Carter struck out 206 times in 644 plate appearances! Yikes. He’s practically destined to be an Oriole with qualifications like that. But Carter also walked 76 times so he has a .321 OBP to go along with the dingers. His projected 2017 arbitration salary is about $8 million.
In my wild, completely unrealistic trade fantasy, the Oakland Athletics, who previously generously gifted Josh Donaldson to the Blue Jays, will decide to trade Khris Davis, who just hit 42 home runs but only posted a .307 OBP, and the Orioles find a way to pull this trade off without giving up any of what passes for their best prospects, giving the Orioles both Khris and Chris Davis. May they combine to hit 100 home runs.
Summary
The pessimist in me is screaming as I submit this plan, because it relies on what will probably be an erroneous assumption that most of the strengths of the 2016 team will remain strengths no matter what moves are made.
The Orioles are one major injury away from being completely screwed, or a sudden reversal of Britton’s good fortune away from being up the creek without a paddle. There’s almost nothing they can do about either one of those things in the next five months.
However, at the same time, for all of their flaws, the Orioles did just win 89 games and make the postseason. It’s not completely crazy to think that the O’s might get better and healthier seasons from Adam Jones and Chris Davis than they got this year. Davis just hit 38 home runs when he didn’t even seem to be at his best.
If you’re really feeling optimistic, you might even believe that Wade Miley and Ubaldo Jimenez are capable of performing better than their 2016 season stats would indicate. Which, you know what? They probably are.
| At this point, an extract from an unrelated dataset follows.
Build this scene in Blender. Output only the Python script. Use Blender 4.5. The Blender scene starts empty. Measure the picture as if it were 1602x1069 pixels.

Whether whatever new pitching and bullpen coach combination unlocks the best of Miley and Jimenez and Yovani Gallardo while keeping the bullpen firing on all cylinders is something we will have to wait to find out.
Even if some parts of the team improve, they’ll still have the feast-or-famine offense, probably with fewer home runs, they’ll still be vulnerable to left-handed pitching, and unless they get really lucky, they’re again going to have a bad outfield defense, which will be a major drag on any hope of improving the starting rotation.
Between the weak free agent market and the O’s apparent lack of payroll space, there’s little to no flexibility to try to address these problems.
This all doesn’t sound like the recipe, on paper, for a successful team. But then, no one thought that in 2012, 2014, and 2016 either, and three times in five years the Orioles proved the haters wrong.
If the Orioles are able to find the right bargains to fill in their catcher and right field positions, they could well do the same in 2017 without having to make a single major change. They have to hope that these things prove to be true because they have no choice but to believe that they will be true.